• [DATA SECTION]
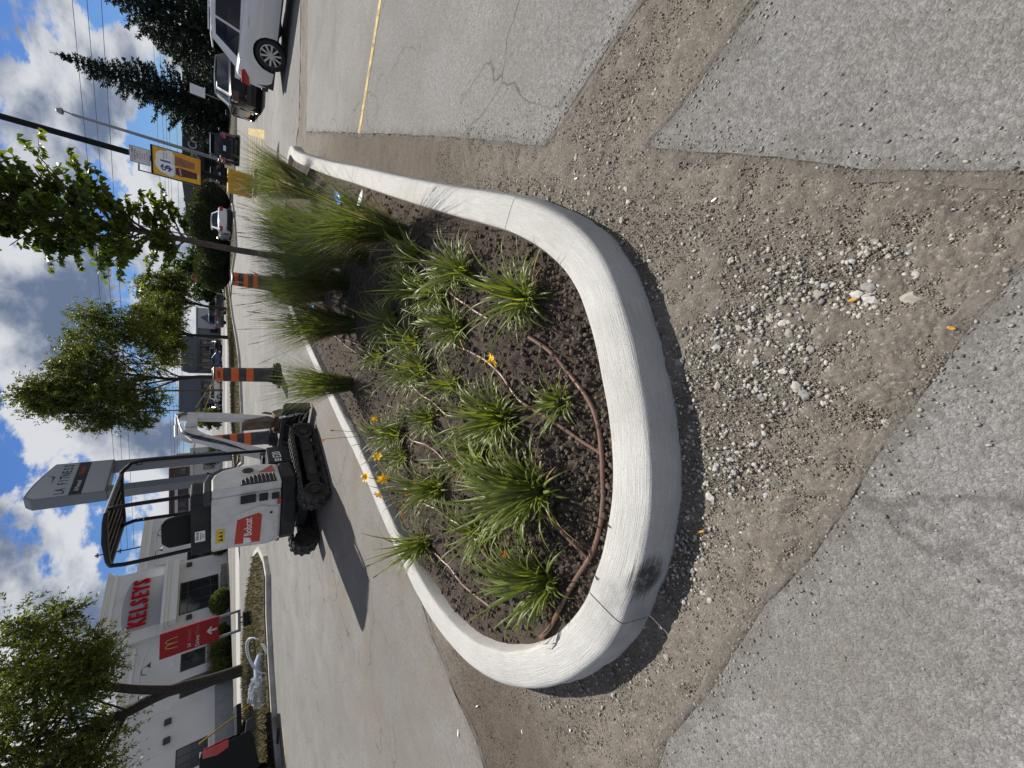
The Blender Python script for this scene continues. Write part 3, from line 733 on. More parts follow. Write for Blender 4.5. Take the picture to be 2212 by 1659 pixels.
# ================================================================== EXCAVATOR
M_WHITE = mat('machine_white', (0.66, 0.655, 0.63), 0.42, var=0.05, vscale=4, spec=0.5, dirt=(0.34, 0.29, 0.22), dscale=4.5, damt=0.5, bump=0.04, bscale=30)
M_BLACK = mat('machine_black', (0.014, 0.0145, 0.016), 0.55, var=0.25, vscale=7, spec=.3, dirt=(0.075, 0.066, 0.054), dscale=5, damt=0.35)
M_POST = mat('canopy_black', (0.008, 0.0085, 0.009), 0.45, var=0.15, spec=.3)
M_RUB = mat('track_rubber', (0.026, 0.025, 0.024), 0.85, var=0.3, vscale=9, dirt=(0.12, 0.10, 0.078), dscale=7, damt=0.6, bump=0.4, bscale=70)
M_GREYP = mat('machine_grey', (0.055, 0.056, 0.058), 0.6, var=0.1, spec=.3)
M_ORANGE = mat('logo_orange', (0.50, 0.035, 0.012), 0.4, var=0.08)
M_DECALW = mat('decal_white', (0.78, 0.78, 0.76), 0.5, var=0.04)
M_DECALY = mat('decal_yellow', (0.70, 0.50, 0.03), 0.5, var=0.05)
M_INK = mat('decal_ink', (0.02, 0.02, 0.022), 0.6, var=0.05)
M_RED = mat('reflector_red', (0.40, 0.03, 0.02), 0.25, var=0.08, coat=0.4)
M_REDT = mat('faded_red_decal', (0.42, 0.09, 0.05), 0.5, var=0.1)
M_STEEL = mat('bright_steel', (0.62, 0.63, 0.65), 0.22, metal=1.0, var=0.08)
M_RUST = mat('worn_bucket_steel', (0.13, 0.095, 0.065), 0.6, metal=0.3, var=0.35, vscale=9, dirt=(0.30, 0.22, 0.14), dscale=6, damt=0.7, bump=0.3)
M_SEAT = mat('seat_vinyl', (0.009, 0.009, 0.010), 0.55, var=0.1, spec=.3, bump=0.1, bscale=120)
EC = Vector((-1.85, 7.43, 0.0))
exc = thing('mini_excavator', 'white and black mini excavator with open canopy parked beyond the planted island', 'excavator', EC)
HA = R(17)          # heading of the upper structure, clockwise from straight ahead
HM = Matrix(((math.sin(HA), -math.cos(HA), 0, 0), (math.cos(HA), math.sin(HA), 0, 0), (0, 0, 1, 0), (0, 0, 0, 1)))   # (forward, left, up) -> place
TA = R(38.3)
TM = Matrix(((math.sin(TA), -math.cos(TA), 0, 0), (math.cos(TA), math.sin(TA), 0, 0), (0, 0, 1, 0), (0, 0, 0, 1)))
def stadium(cx0, cx1, cz0, cz1, r0, r1, n=12):
    """loop round two wheels in the (forward, up) plane"""
    a = [(cx1 + r1 * math.sin(math.pi * i / n), cz1 + r1 * math.cos(math.pi * i / n)) for i in range(n + 1)]
    b = [(cx0 - r0 * math.sin(math.pi * i / n), cz0 - r0 * math.cos(math.pi * i / n)) for i in range(n + 1)]
    return a + b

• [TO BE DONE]
Quote every line word for word and keep the images out of the copy.

• [RESPONSE TO THE TASK]
The Blender Python script for this scene continues. Write part 3, from line 733 on. More parts follow. Write for Blender 4.5. Take the picture to be 2212 by 1659 pixels.
# ================================================================== EXCAVATOR
M_WHITE = mat('machine_white', (0.66, 0.655, 0.63), 0.42, var=0.05, vscale=4, spec=0.5, dirt=(0.34, 0.29, 0.22), dscale=4.5, damt=0.5, bump=0.04, bscale=30)
M_BLACK = mat('machine_black', (0.014, 0.0145, 0.016), 0.55, var=0.25, vscale=7, spec=.3, dirt=(0.075, 0.066, 0.054), dscale=5, damt=0.35)
M_POST = mat('canopy_black', (0.008, 0.0085, 0.009), 0.45, var=0.15, spec=.3)
M_RUB = mat('track_rubber', (0.026, 0.025, 0.024), 0.85, var=0.3, vscale=9, dirt=(0.12, 0.10, 0.078), dscale=7, damt=0.6, bump=0.4, bscale=70)
M_GREYP = mat('machine_grey', (0.055, 0.056, 0.058), 0.6, var=0.1, spec=.3)
M_ORANGE = mat('logo_orange', (0.50, 0.035, 0.012), 0.4, var=0.08)
M_DECALW = mat('decal_white', (0.78, 0.78, 0.76), 0.5, var=0.04)
M_DECALY = mat('decal_yellow', (0.70, 0.50, 0.03), 0.5, var=0.05)
M_INK = mat('decal_ink', (0.02, 0.02, 0.022), 0.6, var=0.05)
M_RED = mat('reflector_red', (0.40, 0.03, 0.02), 0.25, var=0.08, coat=0.4)
M_REDT = mat('faded_red_decal', (0.42, 0.09, 0.05), 0.5, var=0.1)
M_STEEL = mat('bright_steel', (0.62, 0.63, 0.65), 0.22, metal=1.0, var=0.08)
M_RUST = mat('worn_bucket_steel', (0.13, 0.095, 0.065), 0.6, metal=0.3, var=0.35, vscale=9, dirt=(0.30, 0.22, 0.14), dscale=6, damt=0.7, bump=0.3)
M_SEAT = mat('seat_vinyl', (0.009, 0.009, 0.010), 0.55, var=0.1, spec=.3, bump=0.1, bscale=120)
EC = Vector((-1.85, 7.43, 0.0))
exc = thing('mini_excavator', 'white and black mini excavator with open canopy parked beyond the planted island', 'excavator', EC)
HA = R(17)          # heading of the upper structure, clockwise from straight ahead
HM = Matrix(((math.sin(HA), -math.cos(HA), 0, 0), (math.cos(HA), math.sin(HA), 0, 0), (0, 0, 1, 0), (0, 0, 0, 1)))   # (forward, left, up) -> place
TA = R(38.3)
TM = Matrix(((math.sin(TA), -math.cos(TA), 0, 0), (math.cos(TA), math.sin(TA), 0, 0), (0, 0, 1, 0), (0, 0, 0, 1)))
def stadium(cx0, cx1, cz0, cz1, r0, r1, n=12):
    """loop round two wheels in the (forward, up) plane"""
    a = [(cx1 + r1 * math.sin(math.pi * i / n), cz1 + r1 * math.cos(math.pi * i / n)) for i in range(n + 1)]
    b = [(cx0 - r0 * math.sin(math.pi * i / n), cz0 - r0 * math.cos(math.pi * i / n)) for i in range(n + 1)]
    return a + b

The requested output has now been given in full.